PROBLEM DETAILS.
All records are to be retyped faithfully and completely.

AVAILABLE RECORDS.
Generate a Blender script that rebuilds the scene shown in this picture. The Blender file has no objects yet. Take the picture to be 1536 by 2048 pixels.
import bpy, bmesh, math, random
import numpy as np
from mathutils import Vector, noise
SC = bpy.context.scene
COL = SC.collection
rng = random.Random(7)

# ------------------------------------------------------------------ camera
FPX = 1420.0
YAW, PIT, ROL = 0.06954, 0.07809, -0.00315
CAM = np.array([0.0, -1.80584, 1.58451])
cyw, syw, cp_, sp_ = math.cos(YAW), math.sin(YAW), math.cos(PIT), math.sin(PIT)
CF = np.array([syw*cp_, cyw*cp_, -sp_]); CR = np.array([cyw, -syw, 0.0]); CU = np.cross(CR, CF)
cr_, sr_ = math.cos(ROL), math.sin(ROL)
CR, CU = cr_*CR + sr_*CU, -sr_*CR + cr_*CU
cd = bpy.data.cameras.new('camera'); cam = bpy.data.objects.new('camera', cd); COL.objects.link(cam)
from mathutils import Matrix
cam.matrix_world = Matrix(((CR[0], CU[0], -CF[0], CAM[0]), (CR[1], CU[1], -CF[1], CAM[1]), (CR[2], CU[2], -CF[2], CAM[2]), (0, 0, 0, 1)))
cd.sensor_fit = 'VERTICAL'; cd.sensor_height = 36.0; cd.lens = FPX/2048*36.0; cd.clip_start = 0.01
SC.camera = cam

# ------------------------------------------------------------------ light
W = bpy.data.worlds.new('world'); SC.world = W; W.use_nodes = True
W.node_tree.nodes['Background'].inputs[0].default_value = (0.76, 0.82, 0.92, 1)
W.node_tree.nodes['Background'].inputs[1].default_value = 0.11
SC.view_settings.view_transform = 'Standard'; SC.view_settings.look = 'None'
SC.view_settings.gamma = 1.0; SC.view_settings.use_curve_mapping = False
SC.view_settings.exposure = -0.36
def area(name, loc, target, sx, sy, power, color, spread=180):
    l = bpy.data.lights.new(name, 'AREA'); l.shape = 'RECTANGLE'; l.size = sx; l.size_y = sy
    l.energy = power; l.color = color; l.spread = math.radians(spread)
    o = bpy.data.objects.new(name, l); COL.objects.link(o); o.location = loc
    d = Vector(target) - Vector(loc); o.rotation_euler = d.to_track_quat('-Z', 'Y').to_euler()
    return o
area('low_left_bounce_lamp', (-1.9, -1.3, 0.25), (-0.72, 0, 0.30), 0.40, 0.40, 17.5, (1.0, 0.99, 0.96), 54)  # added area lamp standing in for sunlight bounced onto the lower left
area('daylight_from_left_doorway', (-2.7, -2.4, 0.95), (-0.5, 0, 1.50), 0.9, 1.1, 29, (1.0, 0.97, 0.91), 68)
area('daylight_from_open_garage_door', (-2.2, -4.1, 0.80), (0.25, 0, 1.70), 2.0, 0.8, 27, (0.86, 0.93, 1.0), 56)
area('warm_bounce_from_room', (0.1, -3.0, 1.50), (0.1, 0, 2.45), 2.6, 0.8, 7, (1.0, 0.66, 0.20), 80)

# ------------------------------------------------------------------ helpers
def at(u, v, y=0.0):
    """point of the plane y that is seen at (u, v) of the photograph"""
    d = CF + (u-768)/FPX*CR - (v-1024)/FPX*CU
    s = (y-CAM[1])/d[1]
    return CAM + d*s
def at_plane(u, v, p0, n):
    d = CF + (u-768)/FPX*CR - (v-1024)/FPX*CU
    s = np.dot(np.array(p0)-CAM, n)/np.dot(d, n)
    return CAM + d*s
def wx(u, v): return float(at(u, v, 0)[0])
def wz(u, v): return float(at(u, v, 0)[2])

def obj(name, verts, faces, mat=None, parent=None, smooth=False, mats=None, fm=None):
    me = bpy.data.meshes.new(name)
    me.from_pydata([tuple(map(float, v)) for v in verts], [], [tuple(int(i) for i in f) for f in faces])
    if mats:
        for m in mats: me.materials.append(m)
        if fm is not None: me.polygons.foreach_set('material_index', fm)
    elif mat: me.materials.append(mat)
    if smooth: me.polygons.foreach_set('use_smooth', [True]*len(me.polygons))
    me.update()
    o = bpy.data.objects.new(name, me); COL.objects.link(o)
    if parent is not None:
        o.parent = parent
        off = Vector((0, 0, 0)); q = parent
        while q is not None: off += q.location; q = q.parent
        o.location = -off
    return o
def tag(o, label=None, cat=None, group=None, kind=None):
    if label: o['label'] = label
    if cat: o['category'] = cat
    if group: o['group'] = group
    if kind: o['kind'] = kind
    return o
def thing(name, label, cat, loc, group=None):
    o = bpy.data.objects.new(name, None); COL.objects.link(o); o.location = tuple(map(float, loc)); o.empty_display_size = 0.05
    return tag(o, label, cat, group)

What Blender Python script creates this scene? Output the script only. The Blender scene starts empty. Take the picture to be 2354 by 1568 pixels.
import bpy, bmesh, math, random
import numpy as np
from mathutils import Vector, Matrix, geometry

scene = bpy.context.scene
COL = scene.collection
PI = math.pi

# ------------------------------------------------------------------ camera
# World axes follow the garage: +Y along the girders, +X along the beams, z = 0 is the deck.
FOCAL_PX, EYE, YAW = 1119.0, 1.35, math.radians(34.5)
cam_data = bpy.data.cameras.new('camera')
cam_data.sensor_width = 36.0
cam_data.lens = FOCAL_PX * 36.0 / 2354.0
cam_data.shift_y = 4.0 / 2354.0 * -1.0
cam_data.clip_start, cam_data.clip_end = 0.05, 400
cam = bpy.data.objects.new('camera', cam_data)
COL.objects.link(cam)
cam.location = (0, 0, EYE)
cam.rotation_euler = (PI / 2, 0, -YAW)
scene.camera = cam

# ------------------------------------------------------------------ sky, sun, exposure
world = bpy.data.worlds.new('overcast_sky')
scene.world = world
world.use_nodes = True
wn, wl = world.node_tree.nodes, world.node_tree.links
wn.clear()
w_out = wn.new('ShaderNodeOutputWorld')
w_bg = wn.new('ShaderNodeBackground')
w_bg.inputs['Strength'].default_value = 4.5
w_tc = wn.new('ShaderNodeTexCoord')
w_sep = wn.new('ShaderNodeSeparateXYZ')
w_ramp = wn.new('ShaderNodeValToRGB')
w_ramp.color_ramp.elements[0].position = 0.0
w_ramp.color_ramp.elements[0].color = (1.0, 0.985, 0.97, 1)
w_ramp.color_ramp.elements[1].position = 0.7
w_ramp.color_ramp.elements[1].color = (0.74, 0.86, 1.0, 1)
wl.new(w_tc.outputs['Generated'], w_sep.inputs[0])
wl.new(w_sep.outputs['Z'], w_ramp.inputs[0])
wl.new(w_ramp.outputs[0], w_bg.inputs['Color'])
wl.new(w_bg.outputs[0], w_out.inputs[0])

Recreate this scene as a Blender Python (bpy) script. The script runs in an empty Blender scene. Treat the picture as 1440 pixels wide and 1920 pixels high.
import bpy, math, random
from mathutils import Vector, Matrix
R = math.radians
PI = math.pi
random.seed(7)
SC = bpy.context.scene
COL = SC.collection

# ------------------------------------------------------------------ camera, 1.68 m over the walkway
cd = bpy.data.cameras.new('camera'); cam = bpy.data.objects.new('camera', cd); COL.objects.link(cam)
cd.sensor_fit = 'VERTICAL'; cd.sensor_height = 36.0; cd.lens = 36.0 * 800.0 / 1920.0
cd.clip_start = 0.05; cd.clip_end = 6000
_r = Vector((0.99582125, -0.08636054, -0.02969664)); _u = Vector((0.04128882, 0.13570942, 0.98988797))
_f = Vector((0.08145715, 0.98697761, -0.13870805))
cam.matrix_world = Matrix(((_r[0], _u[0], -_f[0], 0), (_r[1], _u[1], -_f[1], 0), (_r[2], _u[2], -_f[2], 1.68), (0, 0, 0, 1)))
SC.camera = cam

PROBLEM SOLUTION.
Generate a Blender script that rebuilds the scene shown in this picture. The Blender file has no objects yet. Take the picture to be 1536 by 2048 pixels.
import bpy, bmesh, math, random
import numpy as np
from mathutils import Vector, noise
SC = bpy.context.scene
COL = SC.collection
rng = random.Random(7)

# ------------------------------------------------------------------ camera
FPX = 1420.0
YAW, PIT, ROL = 0.06954, 0.07809, -0.00315
CAM = np.array([0.0, -1.80584, 1.58451])
cyw, syw, cp_, sp_ = math.cos(YAW), math.sin(YAW), math.cos(PIT), math.sin(PIT)
CF = np.array([syw*cp_, cyw*cp_, -sp_]); CR = np.array([cyw, -syw, 0.0]); CU = np.cross(CR, CF)
cr_, sr_ = math.cos(ROL), math.sin(ROL)
CR, CU = cr_*CR + sr_*CU, -sr_*CR + cr_*CU
cd = bpy.data.cameras.new('camera'); cam = bpy.data.objects.new('camera', cd); COL.objects.link(cam)
from mathutils import Matrix
cam.matrix_world = Matrix(((CR[0], CU[0], -CF[0], CAM[0]), (CR[1], CU[1], -CF[1], CAM[1]), (CR[2], CU[2], -CF[2], CAM[2]), (0, 0, 0, 1)))
cd.sensor_fit = 'VERTICAL'; cd.sensor_height = 36.0; cd.lens = FPX/2048*36.0; cd.clip_start = 0.01
SC.camera = cam

# ------------------------------------------------------------------ light
W = bpy.data.worlds.new('world'); SC.world = W; W.use_nodes = True
W.node_tree.nodes['Background'].inputs[0].default_value = (0.76, 0.82, 0.92, 1)
W.node_tree.nodes['Background'].inputs[1].default_value = 0.11
SC.view_settings.view_transform = 'Standard'; SC.view_settings.look = 'None'
SC.view_settings.gamma = 1.0; SC.view_settings.use_curve_mapping = False
SC.view_settings.exposure = -0.36
def area(name, loc, target, sx, sy, power, color, spread=180):
    l = bpy.data.lights.new(name, 'AREA'); l.shape = 'RECTANGLE'; l.size = sx; l.size_y = sy
    l.energy = power; l.color = color; l.spread = math.radians(spread)
    o = bpy.data.objects.new(name, l); COL.objects.link(o); o.location = loc
    d = Vector(target) - Vector(loc); o.rotation_euler = d.to_track_quat('-Z', 'Y').to_euler()
    return o
area('low_left_bounce_lamp', (-1.9, -1.3, 0.25), (-0.72, 0, 0.30), 0.40, 0.40, 17.5, (1.0, 0.99, 0.96), 54)  # added area lamp standing in for sunlight bounced onto the lower left
area('daylight_from_left_doorway', (-2.7, -2.4, 0.95), (-0.5, 0, 1.50), 0.9, 1.1, 29, (1.0, 0.97, 0.91), 68)
area('daylight_from_open_garage_door', (-2.2, -4.1, 0.80), (0.25, 0, 1.70), 2.0, 0.8, 27, (0.86, 0.93, 1.0), 56)
area('warm_bounce_from_room', (0.1, -3.0, 1.50), (0.1, 0, 2.45), 2.6, 0.8, 7, (1.0, 0.66, 0.20), 80)

# ------------------------------------------------------------------ helpers
def at(u, v, y=0.0):
    """point of the plane y that is seen at (u, v) of the photograph"""
    d = CF + (u-768)/FPX*CR - (v-1024)/FPX*CU
    s = (y-CAM[1])/d[1]
    return CAM + d*s
def at_plane(u, v, p0, n):
    d = CF + (u-768)/FPX*CR - (v-1024)/FPX*CU
    s = np.dot(np.array(p0)-CAM, n)/np.dot(d, n)
    return CAM + d*s
def wx(u, v): return float(at(u, v, 0)[0])
def wz(u, v): return float(at(u, v, 0)[2])

def obj(name, verts, faces, mat=None, parent=None, smooth=False, mats=None, fm=None):
    me = bpy.data.meshes.new(name)
    me.from_pydata([tuple(map(float, v)) for v in verts], [], [tuple(int(i) for i in f) for f in faces])
    if mats:
        for m in mats: me.materials.append(m)
        if fm is not None: me.polygons.foreach_set('material_index', fm)
    elif mat: me.materials.append(mat)
    if smooth: me.polygons.foreach_set('use_smooth', [True]*len(me.polygons))
    me.update()
    o = bpy.data.objects.new(name, me); COL.objects.link(o)
    if parent is not None:
        o.parent = parent
        off = Vector((0, 0, 0)); q = parent
        while q is not None: off += q.location; q = q.parent
        o.location = -off
    return o
def tag(o, label=None, cat=None, group=None, kind=None):
    if label: o['label'] = label
    if cat: o['category'] = cat
    if group: o['group'] = group
    if kind: o['kind'] = kind
    return o
def thing(name, label, cat, loc, group=None):
    o = bpy.data.objects.new(name, None); COL.objects.link(o); o.location = tuple(map(float, loc)); o.empty_display_size = 0.05
    return tag(o, label, cat, group)

What Blender Python script creates this scene? Output the script only. The Blender scene starts empty. Take the picture to be 2354 by 1568 pixels.
import bpy, bmesh, math, random
import numpy as np
from mathutils import Vector, Matrix, geometry

scene = bpy.context.scene
COL = scene.collection
PI = math.pi

# ------------------------------------------------------------------ camera
# World axes follow the garage: +Y along the girders, +X along the beams, z = 0 is the deck.
FOCAL_PX, EYE, YAW = 1119.0, 1.35, math.radians(34.5)
cam_data = bpy.data.cameras.new('camera')
cam_data.sensor_width = 36.0
cam_data.lens = FOCAL_PX * 36.0 / 2354.0
cam_data.shift_y = 4.0 / 2354.0 * -1.0
cam_data.clip_start, cam_data.clip_end = 0.05, 400
cam = bpy.data.objects.new('camera', cam_data)
COL.objects.link(cam)
cam.location = (0, 0, EYE)
cam.rotation_euler = (PI / 2, 0, -YAW)
scene.camera = cam

# ------------------------------------------------------------------ sky, sun, exposure
world = bpy.data.worlds.new('overcast_sky')
scene.world = world
world.use_nodes = True
wn, wl = world.node_tree.nodes, world.node_tree.links
wn.clear()
w_out = wn.new('ShaderNodeOutputWorld')
w_bg = wn.new('ShaderNodeBackground')
w_bg.inputs['Strength'].default_value = 4.5
w_tc = wn.new('ShaderNodeTexCoord')
w_sep = wn.new('ShaderNodeSeparateXYZ')
w_ramp = wn.new('ShaderNodeValToRGB')
w_ramp.color_ramp.elements[0].position = 0.0
w_ramp.color_ramp.elements[0].color = (1.0, 0.985, 0.97, 1)
w_ramp.color_ramp.elements[1].position = 0.7
w_ramp.color_ramp.elements[1].color = (0.74, 0.86, 1.0, 1)
wl.new(w_tc.outputs['Generated'], w_sep.inputs[0])
wl.new(w_sep.outputs['Z'], w_ramp.inputs[0])
wl.new(w_ramp.outputs[0], w_bg.inputs['Color'])
wl.new(w_bg.outputs[0], w_out.inputs[0])

Recreate this scene as a Blender Python (bpy) script. The script runs in an empty Blender scene. Treat the picture as 1440 pixels wide and 1920 pixels high.
import bpy, math, random
from mathutils import Vector, Matrix
R = math.radians
PI = math.pi
random.seed(7)
SC = bpy.context.scene
COL = SC.collection

# ------------------------------------------------------------------ camera, 1.68 m over the walkway
cd = bpy.data.cameras.new('camera'); cam = bpy.data.objects.new('camera', cd); COL.objects.link(cam)
cd.sensor_fit = 'VERTICAL'; cd.sensor_height = 36.0; cd.lens = 36.0 * 800.0 / 1920.0
cd.clip_start = 0.05; cd.clip_end = 6000
_r = Vector((0.99582125, -0.08636054, -0.02969664)); _u = Vector((0.04128882, 0.13570942, 0.98988797))
_f = Vector((0.08145715, 0.98697761, -0.13870805))
cam.matrix_world = Matrix(((_r[0], _u[0], -_f[0], 0), (_r[1], _u[1], -_f[1], 0), (_r[2], _u[2], -_f[2], 1.68), (0, 0, 0, 1)))
SC.camera = cam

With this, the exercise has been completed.